In its 2020 annual report Google noted that:
As of December 31, 2019, we have simplified our corporate legal entity structure and now license intellectual property from the U.S. that was previously licensed from Bermuda resulting in an increase in the portion of our income earned in the U.S.
As a result of this change, royalty payments from Ireland which previous ended up in Bermuda, via The Netherlands, now flow directly to the United States. Here we will assess the impact the structure had on Google’s taxes over its entire duration from 2003 to 2019.

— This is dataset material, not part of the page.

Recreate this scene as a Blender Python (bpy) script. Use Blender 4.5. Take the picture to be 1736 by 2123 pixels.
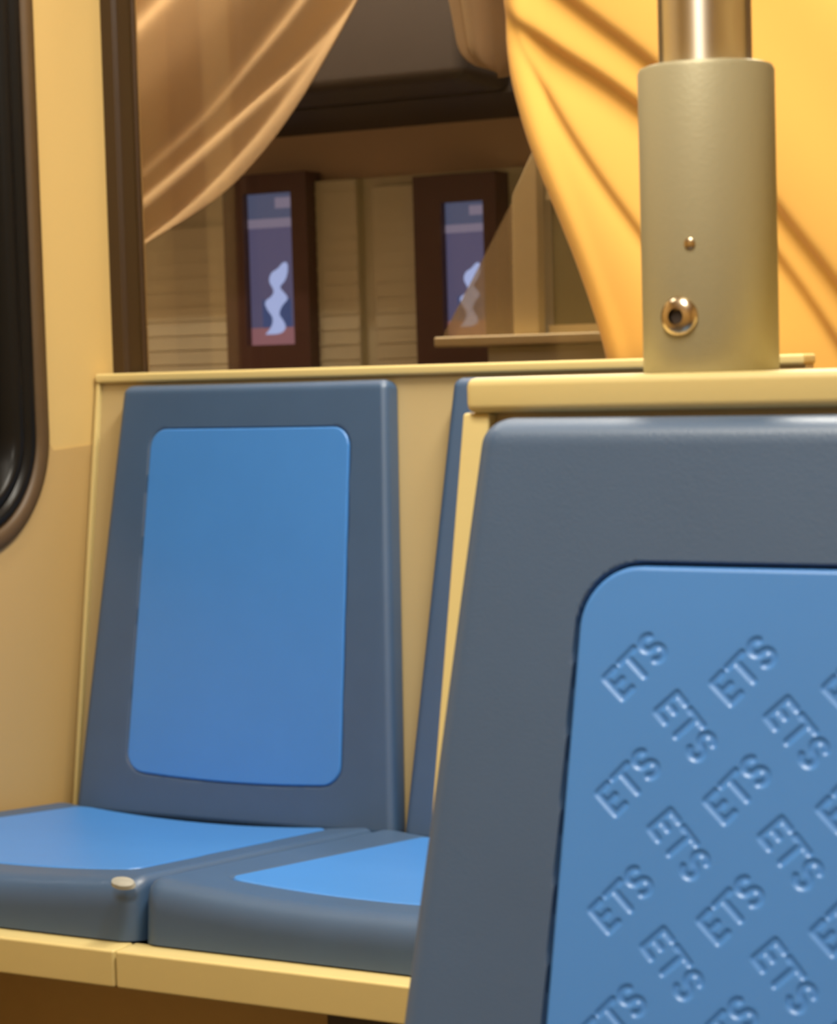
import bpy, math
import numpy as np
from mathutils import Matrix, Vector

for o in list(bpy.data.objects):
    bpy.data.objects.remove(o)
S = bpy.context.scene
COL = S.collection

# ------------------------------------------------------------------ camera
F = 4600.0 / 1736.0
cam_d = bpy.data.cameras.new('camera')
cam = bpy.data.objects.new('camera', cam_d)
COL.objects.link(cam)
cam_d.sensor_fit = 'HORIZONTAL'
cam_d.sensor_width = 36.0
cam_d.lens = 36.0 * F
right = Vector((0.883, 0.469, -0.028)).normalized()
down = Vector((0.006, -0.070, -0.998)).normalized()
fwd = right.cross(down).normalized()
down = fwd.cross(right).normalized()
cam.matrix_world = Matrix(((right.x, -down.x, -fwd.x, 0.0),
                           (right.y, -down.y, -fwd.y, 0.0),
                           (right.z, -down.z, -fwd.z, 1.0),
                           (0, 0, 0, 1)))
cam_d.clip_start = 0.02
cam_d.dof.use_dof = True
cam_d.dof.focus_distance = 1.35
cam_d.dof.aperture_fstop = 24.0
S.camera = cam

# ------------------------------------------------------------------ world, lamps, exposure
w = bpy.data.worlds.new('night')
S.world = w
w.use_nodes = True
w.node_tree.nodes['Background'].inputs[0].default_value = (0.010, 0.012, 0.018, 1)
w.node_tree.nodes['Background'].inputs[1].default_value = 1.0
S.view_settings.view_transform = 'Standard'
S.view_settings.look = 'None'
S.view_settings.gamma = 1.0
S.view_settings.use_curve_mapping = False
S.view_settings.exposure = 0.0


def area(name, loc, size, power, col, rot=(0, 0, 0)):
    d = bpy.data.lights.new(name, 'AREA')
    d.shape = 'RECTANGLE'
    d.size, d.size_y = size
    d.energy = power
    d.color = col
    o = bpy.data.objects.new(name, d)
    o.location = loc
    o.rotation_euler = rot
    COL.objects.link(o)
    return o


WARM = (1.0, 0.94, 0.82)
area('aisle_ceiling_lamp', (-0.60, 1.95, 2.24), (0.24, 0.9), 41.0, WARM)
area('window_side_fill_light', (-1.30, 1.30, 2.24), (0.18, 1.3), 9.0, WARM)  # unseen light, added to give the curtain folds contrast
area('front_ceiling_lamp', (-0.30, 0.08, 2.24), (0.22, 0.7), 33.0, WARM)
area('rear_room_lamp', (-1.75, 3.05, 2.20), (1.2, 0.3), 42.0, (1.0, 0.93, 0.80))
area('curtain_graze_light', (-1.85, 2.585, 2.24), (1.3, 0.05), 20.0, (1.0, 0.90, 0.72))  # added strip that grazes the dim curtain so its folds stand out


# ------------------------------------------------------------------ materials
def mat(name, col, rough=0.5, metal=0.0, spec=0.5, noise=0.0, nscale=40.0, bump=0.0, bscale=400.0,
        emit=None, sheen=0.0, stretch=None):
    m = bpy.data.materials.new(name)
    m.use_nodes = True
    nt = m.node_tree
    b = nt.nodes['Principled BSDF']
    b.inputs['Base Color'].default_value = (*col, 1)
    b.inputs['Roughness'].default_value = rough
    b.inputs['Metallic'].default_value = metal
    b.inputs['Specular IOR Level'].default_value = spec
    if sheen:
        b.inputs['Sheen Weight'].default_value = sheen
    tc = nt.nodes.new('ShaderNodeTexCoord')
    mp = nt.nodes.new('ShaderNodeMapping')
    nt.links.new(tc.outputs['Object'], mp.inputs['Vector'])
    if stretch:
        mp.inputs['Scale'].default_value = stretch
    if noise:
        n = nt.nodes.new('ShaderNodeTexNoise')
        n.inputs['Scale'].default_value = nscale
        n.inputs['Detail'].default_value = 4
        nt.links.new(mp.outputs[0], n.inputs['Vector'])
        r = nt.nodes.new('ShaderNodeMix')
        r.data_type = 'RGBA'
        r.inputs[6].default_value = (*[c * (1 - noise) for c in col], 1)
        r.inputs[7].default_value = (*[min(1, c * (1 + noise)) for c in col], 1)
        nt.links.new(n.outputs['Fac'], r.inputs[0])
        nt.links.new(r.outputs[2], b.inputs['Base Color'])
    if bump:
        n = nt.nodes.new('ShaderNodeTexNoise')
        n.inputs['Scale'].default_value = bscale
        nt.links.new(mp.outputs[0], n.inputs['Vector'])
        bp = nt.nodes.new('ShaderNodeBump')
        bp.inputs['Strength'].default_value = bump
        bp.inputs['Distance'].default_value = 0.001
        nt.links.new(n.outputs['Fac'], bp.inputs['Height'])
        nt.links.new(bp.outputs[0], b.inputs['Normal'])
    if emit:
        b.inputs['Emission Color'].default_value = (*emit[0], 1)
        b.inputs['Emission Strength'].default_value = emit[1]
    return m


def glass_mat(name, tint, gloss=0.06, haze=None):
    m = bpy.data.materials.new(name)
    m.use_nodes = True
    nt = m.node_tree
    nt.nodes.clear()
    out = nt.nodes.new('ShaderNodeOutputMaterial')
    tr = nt.nodes.new('ShaderNodeBsdfTransparent')
    tr.inputs[0].default_value = (*tint, 1)
    gl = nt.nodes.new('ShaderNodeBsdfGlossy')
    gl.inputs['Roughness'].default_value = 0.03
    mx = nt.nodes.new('ShaderNodeMixShader')
    mx.inputs[0].default_value = gloss
    nt.links.new(tr.outputs[0], mx.inputs[1])
    nt.links.new(gl.outputs[0], mx.inputs[2])
    last = mx
    if haze:
        df = nt.nodes.new('ShaderNodeBsdfDiffuse')
        df.inputs[0].default_value = (*haze[0], 1)
        m2 = nt.nodes.new('ShaderNodeMixShader')
        m2.inputs[0].default_value = haze[1]
        nt.links.new(mx.outputs[0], m2.inputs[1])
        nt.links.new(df.outputs[0], m2.inputs[2])
        last = m2
    nt.links.new(last.outputs[0], out.inputs['Surface'])
    return m


M = dict(
    wall=mat('cream_wall_panel', (0.62, 0.435, 0.165), 0.45, noise=0.02, nscale=3, bump=0.05, bscale=300),
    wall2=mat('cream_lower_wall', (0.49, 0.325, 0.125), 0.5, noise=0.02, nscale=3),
    ceil=mat('ceiling_white', (0.80, 0.72, 0.55), 0.6, noise=0.02, nscale=3),
    floor=mat('floor_vinyl', (0.10, 0.09, 0.08), 0.6, noise=0.2, nscale=60),
    beige=mat('beige_partition', (0.49, 0.375, 0.185), 0.42, noise=0.03, nscale=8, bump=0.08, bscale=500),
    rail=mat('beige_moulded_rail', (0.67, 0.54, 0.235), 0.38, noise=0.03, nscale=12, bump=0.06, bscale=500),
    shell=mat('slate_seat_shell', (0.041, 0.092, 0.186), 0.46, spec=0.9, noise=0.10, nscale=14, bump=0.12, bscale=900),
    pad=mat('blue_seat_pad', (0.048, 0.225, 0.62), 0.42, spec=0.9, noise=0.04, nscale=20, bump=0.06, bscale=900),
    rubber=mat('black_rubber', (0.008, 0.007, 0.006), 0.30, spec=0.18, noise=0.1),
    trim=mat('brown_window_trim', (0.085, 0.046, 0.014), 0.5, noise=0.1),
    frame=mat('dark_brown_frame', (0.042, 0.021, 0.008), 0.4, noise=0.12, nscale=10, stretch=(1, 1, 0.1)),
    steel=mat('brushed_steel', (0.74, 0.68, 0.58), 0.36, metal=1.0, noise=0.03, stretch=(60, 60, 1)),
    socket=mat('satin_grey_socket', (0.41, 0.37, 0.23), 0.5, metal=0.25, noise=0.04, nscale=6, bump=0.1, bscale=700),
    bolt=mat('bolt_steel', (0.60, 0.48, 0.33), 0.25, metal=1.0),
    hole=mat('hex_hole', (0.03, 0.02, 0.015), 0.7),
    curtain=mat('yellow_curtain_cloth', (0.68, 0.375, 0.085), 0.85, spec=0.1, sheen=0.15, noise=0.03, nscale=6, bump=0.1, bscale=900),
    curtain2=mat('tan_curtain_cloth', (0.60, 0.45, 0.25), 0.85, spec=0.1, noise=0.03, nscale=6),
    brown=mat('brown_rear_wall', (0.58, 0.43, 0.29), 0.7, noise=0.08, nscale=3),
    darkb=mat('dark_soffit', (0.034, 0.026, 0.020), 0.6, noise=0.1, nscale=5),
    slat=mat('olive_tan_panel', (0.64, 0.61, 0.44), 0.6, noise=0.06, nscale=8),
    sframe=mat('maroon_display_frame', (0.085, 0.035, 0.028), 0.5, noise=0.1),
    paleb=mat('pale_board', (0.62, 0.50, 0.26), 0.5, noise=0.04),
    olive=mat('dark_olive_board', (0.17, 0.14, 0.055), 0.5, noise=0.08),
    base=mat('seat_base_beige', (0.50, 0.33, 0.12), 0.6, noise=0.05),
    dark=mat('dark_heater', (0.05, 0.035, 0.025), 0.6, noise=0.05),
    glint=mat('painted_glint', (0.34, 0.34, 0.30), 0.4, noise=0.2, nscale=120),
    night=glass_mat('night_window_glass', (0.5, 0.55, 0.6), 0.10),
    glass=glass_mat('rear_window_glass', (0.80, 0.76, 0.74), 0.05),
    hazy=glass_mat('hazy_leaf', (0.80, 0.75, 0.65), 0.04, ((0.75, 0.60, 0.36), 0.28)),
    d_top=mat('display_top_band', (0.02, 0.02, 0.03), 0.4, emit=((0.10, 0.13, 0.24), 1.0)),
    d_mid=mat('display_field', (0.02, 0.02, 0.03), 0.4, emit=((0.12, 0.12, 0.24), 1.0)),
    d_line=mat('display_pale_line', (0.02, 0.02, 0.03), 0.4, emit=((0.28, 0.26, 0.38), 1.0)),
    d_blue=mat('display_deep_blue', (0.02, 0.02, 0.03), 0.4, emit=((0.05, 0.10, 0.28), 1.0)),
    d_fig=mat('display_pale_figure', (0.02, 0.02, 0.03), 0.4, emit=((0.44, 0.58, 1.0), 1.3)),
    d_pink=mat('display_pink_band', (0.02, 0.02, 0.03), 0.4, emit=((0.36, 0.17, 0.20), 1.0)),
)


nt = M['steel'].node_tree
tg = nt.nodes.new('ShaderNodeTangent')
tg.direction_type = 'RADIAL'
tg.axis = 'Z'
pb = nt.nodes['Principled BSDF']
nt.links.new(tg.outputs[0], pb.inputs['Tangent'])
pb.inputs['Anisotropic'].default_value = 0.85
pb.inputs['Anisotropic Rotation'].default_value = 0.25


# ------------------------------------------------------------------ helpers
def obj(name, verts, faces, m, parent=None, smooth=False, bevel=0.0, seg=3, auto=None):
    me = bpy.data.meshes.new(name)
    me.from_pydata([tuple(v) for v in verts], [], [tuple(f) for f in faces])
    me.validate()
    me.update()
    if smooth:
        me.polygons.foreach_set('use_smooth', [True] * len(me.polygons))
    me.materials.append(m)
    o = bpy.data.objects.new(name, me)
    COL.objects.link(o)
    if parent:
        o.parent = parent
    if bevel:
        b = o.modifiers.new('b', 'BEVEL')
        b.width = bevel
        b.segments = seg
        b.limit_method = 'ANGLE'
        b.angle_limit = math.radians(35)
        me.polygons.foreach_set('use_smooth', [True] * len(me.polygons))
        wn = o.modifiers.new('w', 'WEIGHTED_NORMAL')
        wn.keep_sharp = True
    return o


def tag(o, label=None, cat=None, group=None, kind=None):
    if label: o['label'] = label
    if cat: o['category'] = cat
    if group: o['group'] = group
    if kind: o['kind'] = kind
    return o


def root(name, loc, label, cat, group=None):
    o = bpy.data.objects.new(name, None)
    o.location = loc
    o.empty_display_size = 0.05
    COL.objects.link(o)
    return tag(o, label, cat, group)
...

Over the full period, Google had an effective tax rate of 21.8 per cent. The contributions to this were a foreign tax rate of 7.1 per cent and a domestic, i.e. US, tax rate of 39.8 per cent.
Much attention has been given to Google’s foreign tax rate, particularly those of 2005 to 2011 which averaged just 2.3 per cent. This was primarily the result of a large share of Google’s foreign profit being reported in Bermuda, which, of course, does not have a corporate income tax.
However, the full picture requires the assessments to incorporate Google’s domestic, i.e. US, and then overall tax rates. From 2005 to 2011, when its effective foreign tax rate averaged 2.3 per cent, Google’s overall effective tax rate averaged 24.7 per cent.
The domestic tax rate for 2017 is also notable. At 120 per cent the domestic tax charge for the year exceeded domestic pre-tax income. This is because it included the US tax due under the “deemed repatriation tax”. This is domestic US tax but is due on foreign profit. As the company set out in its 2018 10K report:
The Tax Act requires us to pay U.S. income taxes on accumulated foreign subsidiary earnings not previously subject to U.S. income tax at a rate of 15.5% to the extent of foreign cash and certain other net current assets and 8% on the remaining earnings. We recorded a provisional amount for our one-time transitional tax liability and income tax expense of $10.2 billion.
Over the period 2003 to 2017 Google had a domestic tax rate of 49 per cent. This is not because the US had corporate tax rates as high as that but because included in domestic taxes are the US taxes due on foreign profits, most notably the profits Google reported in Bermuda.
It is a numerator/denominator issue. A focus on foreign income and foreign taxes omits the domestic, that is US, tax paid on those profits. The effective tax rate on Google’s foreign profits was not the 2.3 per cent implied by the effective foreign tax rate. Indeed the lower Google, and similar MNCs can get their foreign tax rate, the higher their domestic tax rate will be. And, from 2003 to 2017, nearly 90 per cent of Google’s income tax charge was for US taxes.
The above table also illustrates the impact of the Tax Cuts and Jobs Act which came into effect from the start of 2018. For the years shown, Google’s lowest domestic and overall effective tax rates arose in 2018 and 2019. As a result of the TCJA, Google’s overall effective tax rate, which in aggregate terms was 25.8 per cent from 2003 to 2017, was reduced to 12.7 per cent when 2018 and 2019 are combined.
And finally a table from Google’s most recent 10K report which shows the impact of the company its licensing arrangements in Bermuda:
For 2020 there was a large rise in Google’s pre-tax income that was attributed to domestic operations and a commensurate fall in pre-tax income attributed to foreign operations. Google’s profit is now being reported where most of it is generated: in the US. And because of the TCJA Google will have a lower overall effective tax rate than when it is was shifting tens of billions of profit to Bermuda.